Nearly every industrialized country in the world provides working mothers with at least three months of paid maternity leave — the minimum recommended by the United Nations’ International Labour Organization. In most of those countries, employers and employees pay a tax to fund the benefit. Canada has this type of system, which allows parents to take a year of leave while receiving 55 percent of their salary the entire time (up to 80 percent of wages are covered for low-income workers).

Some US businesses voluntarily offer paid parental leave to their workers, but only about one in 10 workers in the country get such a benefit from their employer. Low-wage workers are the least likely to get it.

In response to federal inaction on the issue, several states have started requiring employers to provide some paid leave: California, New York, and the District of Columbia are among those that do.

Research shows that paid-leave programs improve child health, promote gender equality, and help keep women in the workforce. Studies indicate that California’s paid-leave law, which went into effect in 2004, led to an increase in work hours and income for mothers with young children. And paid leave has been linked to lower poverty rates in 18 countries.

The need for paid leave in the United States is more urgent than ever, as nearly half of two-parent US households have parents who both work full-time jobs. Economists believe the lack of paid leave is one reason more American women aren’t joining the labor force, and that’s bad news for the US economy. About 59.1 percent of women over the age of 20 are part of the US workforce, reflecting a slight decline since 2008 when 61 percent held full-time or part-time jobs.

When women joined the public labor force en masse in the 1970s, their earnings were a huge boost to the US economy, according to the White House Council of Economic Advisers under President Obama. They attributed nearly all of the middle-class income growth since 1970 to the rise of women entering the US workforce. But female participation in the job market began to flatten out in the 1990s, even among women in their prime working years (25-54 years old).

Nearly a third of this decline of American women in the labor force can be explained by the lack of family-friendly workplace policies in the United States, including paid leave for new parents, according to research by economists Francine Blau and Lawrence Kahn at Cornell University.

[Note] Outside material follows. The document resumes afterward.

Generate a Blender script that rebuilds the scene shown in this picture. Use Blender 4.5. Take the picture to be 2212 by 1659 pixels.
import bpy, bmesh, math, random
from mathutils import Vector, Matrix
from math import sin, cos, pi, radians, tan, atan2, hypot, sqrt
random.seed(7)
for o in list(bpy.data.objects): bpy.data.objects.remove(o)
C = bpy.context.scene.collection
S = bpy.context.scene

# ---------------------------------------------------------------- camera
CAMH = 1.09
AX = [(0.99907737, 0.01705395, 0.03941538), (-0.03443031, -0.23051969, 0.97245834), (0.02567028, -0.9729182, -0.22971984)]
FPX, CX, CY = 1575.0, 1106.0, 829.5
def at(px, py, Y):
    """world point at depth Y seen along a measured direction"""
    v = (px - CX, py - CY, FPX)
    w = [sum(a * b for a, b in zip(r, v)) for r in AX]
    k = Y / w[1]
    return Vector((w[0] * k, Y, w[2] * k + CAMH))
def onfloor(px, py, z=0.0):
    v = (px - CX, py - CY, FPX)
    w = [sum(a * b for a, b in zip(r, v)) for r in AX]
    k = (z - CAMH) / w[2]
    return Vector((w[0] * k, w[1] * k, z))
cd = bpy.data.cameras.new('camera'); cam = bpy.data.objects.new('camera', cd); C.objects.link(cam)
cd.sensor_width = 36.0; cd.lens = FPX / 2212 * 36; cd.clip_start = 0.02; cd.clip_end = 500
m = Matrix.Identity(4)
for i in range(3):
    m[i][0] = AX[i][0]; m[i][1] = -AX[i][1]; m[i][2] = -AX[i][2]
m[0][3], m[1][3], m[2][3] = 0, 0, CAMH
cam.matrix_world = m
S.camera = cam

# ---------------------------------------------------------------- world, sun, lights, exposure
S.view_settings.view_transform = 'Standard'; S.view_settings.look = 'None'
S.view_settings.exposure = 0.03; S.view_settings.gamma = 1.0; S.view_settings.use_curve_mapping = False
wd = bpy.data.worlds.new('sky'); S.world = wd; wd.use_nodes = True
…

Coming up with an effective paid parental leave system in the United States isn’t hard. The hard part is getting Republicans to agree that businesses should pay for some of it. Harris hasn’t mentioned how she would persuade a potentially divided Congress to pass such an ambitious paid-leave program if she were in the White House. What’s clear is that it’s a huge improvement over what Republicans have put forward.

In March, Republicans in Congress tried to revive a flawed plan to give working parents paid maternity and paternity leave.

Sens. Joni Ernst (R-IA) and Mike Lee (R-UT) introduced a bill called The Cradle Act, which they describe as the best option for paid leave because it doesn’t create “a massive mandated government program.”

But the truth is, it’s not paid leave at all. It’s another version of unpaid leave that workers would have to fund themselves.

Here’s how it would work: The Cradle Act would let workers access some of their Social Security retirement income in advance to make up for some of the wages they would lose when taking parental leave. Workers would still bear the cost of taking time off — by delaying their retirement by twice as many months as they took off for parental leave. Someone who takes the maximum three months off, for example, would need to delay their Social Security retirement benefit by six months.

The bill is nearly identical to one Sen. Marco Rubio (R-FL) proposed last year, called the Economic Security Act for New Parents, with support from White House adviser Ivanka Trump. They didn’t get enough bipartisan support for it so it went nowhere.

So far, The Cradle Act also has very little support. And it’s possible that Harris’s plan could end up like that too. But her Children’s Agenda is not a bill, it’s a campaign message. Harris needs a boost in the polls to have a chance in the race, and she’s betting that a campaign focused on working families will make the difference.